== Goal ==
Every line below should be repeated exactly.

== Dataset extract ==
.....
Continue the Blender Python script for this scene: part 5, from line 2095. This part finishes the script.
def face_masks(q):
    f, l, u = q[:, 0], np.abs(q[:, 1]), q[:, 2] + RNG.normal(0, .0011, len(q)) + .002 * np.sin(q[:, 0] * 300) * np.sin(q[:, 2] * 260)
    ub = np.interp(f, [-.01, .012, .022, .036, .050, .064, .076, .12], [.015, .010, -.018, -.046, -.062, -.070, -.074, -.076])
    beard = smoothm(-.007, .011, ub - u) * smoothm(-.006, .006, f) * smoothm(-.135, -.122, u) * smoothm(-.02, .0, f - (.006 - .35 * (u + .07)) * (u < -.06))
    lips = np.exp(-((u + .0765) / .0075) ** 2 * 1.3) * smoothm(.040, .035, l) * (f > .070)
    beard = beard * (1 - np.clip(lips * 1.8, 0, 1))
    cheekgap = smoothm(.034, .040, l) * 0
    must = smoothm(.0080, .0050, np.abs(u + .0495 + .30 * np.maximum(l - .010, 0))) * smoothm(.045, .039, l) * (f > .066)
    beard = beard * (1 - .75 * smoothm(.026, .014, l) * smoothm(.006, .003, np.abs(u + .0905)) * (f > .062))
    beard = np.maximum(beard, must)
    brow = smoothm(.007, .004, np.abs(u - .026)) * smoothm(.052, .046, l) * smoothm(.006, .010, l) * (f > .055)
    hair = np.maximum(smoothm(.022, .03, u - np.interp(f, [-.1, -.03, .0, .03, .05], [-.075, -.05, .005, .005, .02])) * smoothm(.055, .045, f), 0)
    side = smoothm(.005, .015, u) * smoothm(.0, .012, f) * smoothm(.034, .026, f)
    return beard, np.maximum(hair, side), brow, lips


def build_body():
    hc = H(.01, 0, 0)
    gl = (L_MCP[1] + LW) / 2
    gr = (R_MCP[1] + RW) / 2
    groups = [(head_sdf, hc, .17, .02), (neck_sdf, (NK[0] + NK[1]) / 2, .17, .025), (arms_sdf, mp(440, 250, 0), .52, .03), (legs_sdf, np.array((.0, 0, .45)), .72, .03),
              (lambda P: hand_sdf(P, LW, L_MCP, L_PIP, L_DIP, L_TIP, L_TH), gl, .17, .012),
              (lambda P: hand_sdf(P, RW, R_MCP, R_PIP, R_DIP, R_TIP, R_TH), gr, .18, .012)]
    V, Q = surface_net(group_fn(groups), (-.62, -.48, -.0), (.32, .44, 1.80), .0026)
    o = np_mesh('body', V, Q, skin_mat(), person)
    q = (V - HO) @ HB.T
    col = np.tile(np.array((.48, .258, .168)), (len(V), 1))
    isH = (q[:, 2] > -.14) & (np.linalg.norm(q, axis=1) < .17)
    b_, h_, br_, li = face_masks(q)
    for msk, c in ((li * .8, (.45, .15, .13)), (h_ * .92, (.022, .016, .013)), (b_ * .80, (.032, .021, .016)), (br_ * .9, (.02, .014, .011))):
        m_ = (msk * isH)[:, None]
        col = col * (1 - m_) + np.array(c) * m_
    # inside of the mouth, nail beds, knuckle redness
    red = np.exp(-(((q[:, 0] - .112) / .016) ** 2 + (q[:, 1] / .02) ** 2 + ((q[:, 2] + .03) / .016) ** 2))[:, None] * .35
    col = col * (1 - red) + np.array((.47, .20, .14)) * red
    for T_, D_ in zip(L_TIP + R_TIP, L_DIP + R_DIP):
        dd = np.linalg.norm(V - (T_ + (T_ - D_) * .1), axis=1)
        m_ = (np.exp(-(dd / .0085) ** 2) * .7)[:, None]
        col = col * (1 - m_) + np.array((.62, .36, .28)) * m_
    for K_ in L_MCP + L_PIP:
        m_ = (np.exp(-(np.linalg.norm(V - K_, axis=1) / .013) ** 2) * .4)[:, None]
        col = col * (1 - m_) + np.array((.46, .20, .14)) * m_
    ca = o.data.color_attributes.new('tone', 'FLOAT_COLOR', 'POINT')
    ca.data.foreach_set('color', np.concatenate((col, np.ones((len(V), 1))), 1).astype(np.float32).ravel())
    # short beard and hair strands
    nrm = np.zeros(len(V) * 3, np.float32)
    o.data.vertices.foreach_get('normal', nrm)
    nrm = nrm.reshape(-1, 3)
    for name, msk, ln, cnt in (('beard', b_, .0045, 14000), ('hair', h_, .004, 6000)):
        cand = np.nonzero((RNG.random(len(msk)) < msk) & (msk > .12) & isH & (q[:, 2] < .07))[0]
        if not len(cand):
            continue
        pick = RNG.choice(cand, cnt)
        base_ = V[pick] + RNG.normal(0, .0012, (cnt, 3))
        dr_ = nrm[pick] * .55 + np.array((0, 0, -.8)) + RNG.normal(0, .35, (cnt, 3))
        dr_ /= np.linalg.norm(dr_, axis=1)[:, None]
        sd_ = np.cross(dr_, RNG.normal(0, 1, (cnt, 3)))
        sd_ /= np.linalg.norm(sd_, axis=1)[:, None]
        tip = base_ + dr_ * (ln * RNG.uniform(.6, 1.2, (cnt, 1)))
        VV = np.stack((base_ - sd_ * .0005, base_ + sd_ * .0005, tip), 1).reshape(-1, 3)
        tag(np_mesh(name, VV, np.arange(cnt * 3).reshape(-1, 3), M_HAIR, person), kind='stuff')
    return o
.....
== Exercise response ==
Continue the Blender Python script for this scene: part 5, from line 2095. This part finishes the script.
def face_masks(q):
    f, l, u = q[:, 0], np.abs(q[:, 1]), q[:, 2] + RNG.normal(0, .0011, len(q)) + .002 * np.sin(q[:, 0] * 300) * np.sin(q[:, 2] * 260)
    ub = np.interp(f, [-.01, .012, .022, .036, .050, .064, .076, .12], [.015, .010, -.018, -.046, -.062, -.070, -.074, -.076])
    beard = smoothm(-.007, .011, ub - u) * smoothm(-.006, .006, f) * smoothm(-.135, -.122, u) * smoothm(-.02, .0, f - (.006 - .35 * (u + .07)) * (u < -.06))
    lips = np.exp(-((u + .0765) / .0075) ** 2 * 1.3) * smoothm(.040, .035, l) * (f > .070)
    beard = beard * (1 - np.clip(lips * 1.8, 0, 1))
    cheekgap = smoothm(.034, .040, l) * 0
    must = smoothm(.0080, .0050, np.abs(u + .0495 + .30 * np.maximum(l - .010, 0))) * smoothm(.045, .039, l) * (f > .066)
    beard = beard * (1 - .75 * smoothm(.026, .014, l) * smoothm(.006, .003, np.abs(u + .0905)) * (f > .062))
    beard = np.maximum(beard, must)
    brow = smoothm(.007, .004, np.abs(u - .026)) * smoothm(.052, .046, l) * smoothm(.006, .010, l) * (f > .055)
    hair = np.maximum(smoothm(.022, .03, u - np.interp(f, [-.1, -.03, .0, .03, .05], [-.075, -.05, .005, .005, .02])) * smoothm(.055, .045, f), 0)
    side = smoothm(.005, .015, u) * smoothm(.0, .012, f) * smoothm(.034, .026, f)
    return beard, np.maximum(hair, side), brow, lips


def build_body():
    hc = H(.01, 0, 0)
    gl = (L_MCP[1] + LW) / 2
    gr = (R_MCP[1] + RW) / 2
    groups = [(head_sdf, hc, .17, .02), (neck_sdf, (NK[0] + NK[1]) / 2, .17, .025), (arms_sdf, mp(440, 250, 0), .52, .03), (legs_sdf, np.array((.0, 0, .45)), .72, .03),
              (lambda P: hand_sdf(P, LW, L_MCP, L_PIP, L_DIP, L_TIP, L_TH), gl, .17, .012),
              (lambda P: hand_sdf(P, RW, R_MCP, R_PIP, R_DIP, R_TIP, R_TH), gr, .18, .012)]
    V, Q = surface_net(group_fn(groups), (-.62, -.48, -.0), (.32, .44, 1.80), .0026)
    o = np_mesh('body', V, Q, skin_mat(), person)
    q = (V - HO) @ HB.T
    col = np.tile(np.array((.48, .258, .168)), (len(V), 1))
    isH = (q[:, 2] > -.14) & (np.linalg.norm(q, axis=1) < .17)
    b_, h_, br_, li = face_masks(q)
    for msk, c in ((li * .8, (.45, .15, .13)), (h_ * .92, (.022, .016, .013)), (b_ * .80, (.032, .021, .016)), (br_ * .9, (.02, .014, .011))):
        m_ = (msk * isH)[:, None]
        col = col * (1 - m_) + np.array(c) * m_
    # inside of the mouth, nail beds, knuckle redness
    red = np.exp(-(((q[:, 0] - .112) / .016) ** 2 + (q[:, 1] / .02) ** 2 + ((q[:, 2] + .03) / .016) ** 2))[:, None] * .35
    col = col * (1 - red) + np.array((.47, .20, .14)) * red
    for T_, D_ in zip(L_TIP + R_TIP, L_DIP + R_DIP):
        dd = np.linalg.norm(V - (T_ + (T_ - D_) * .1), axis=1)
        m_ = (np.exp(-(dd / .0085) ** 2) * .7)[:, None]
        col = col * (1 - m_) + np.array((.62, .36, .28)) * m_
    for K_ in L_MCP + L_PIP:
        m_ = (np.exp(-(np.linalg.norm(V - K_, axis=1) / .013) ** 2) * .4)[:, None]
        col = col * (1 - m_) + np.array((.46, .20, .14)) * m_
    ca = o.data.color_attributes.new('tone', 'FLOAT_COLOR', 'POINT')
    ca.data.foreach_set('color', np.concatenate((col, np.ones((len(V), 1))), 1).astype(np.float32).ravel())
    # short beard and hair strands
    nrm = np.zeros(len(V) * 3, np.float32)
    o.data.vertices.foreach_get('normal', nrm)
    nrm = nrm.reshape(-1, 3)
    for name, msk, ln, cnt in (('beard', b_, .0045, 14000), ('hair', h_, .004, 6000)):
        cand = np.nonzero((RNG.random(len(msk)) < msk) & (msk > .12) & isH & (q[:, 2] < .07))[0]
        if not len(cand):
            continue
        pick = RNG.choice(cand, cnt)
        base_ = V[pick] + RNG.normal(0, .0012, (cnt, 3))
        dr_ = nrm[pick] * .55 + np.array((0, 0, -.8)) + RNG.normal(0, .35, (cnt, 3))
        dr_ /= np.linalg.norm(dr_, axis=1)[:, None]
        sd_ = np.cross(dr_, RNG.normal(0, 1, (cnt, 3)))
        sd_ /= np.linalg.norm(sd_, axis=1)[:, None]
        tip = base_ + dr_ * (ln * RNG.uniform(.6, 1.2, (cnt, 1)))
        VV = np.stack((base_ - sd_ * .0005, base_ + sd_ * .0005, tip), 1).reshape(-1, 3)
        tag(np_mesh(name, VV, np.arange(cnt * 3).reshape(-1, 3), M_HAIR, person), kind='stuff')
    return o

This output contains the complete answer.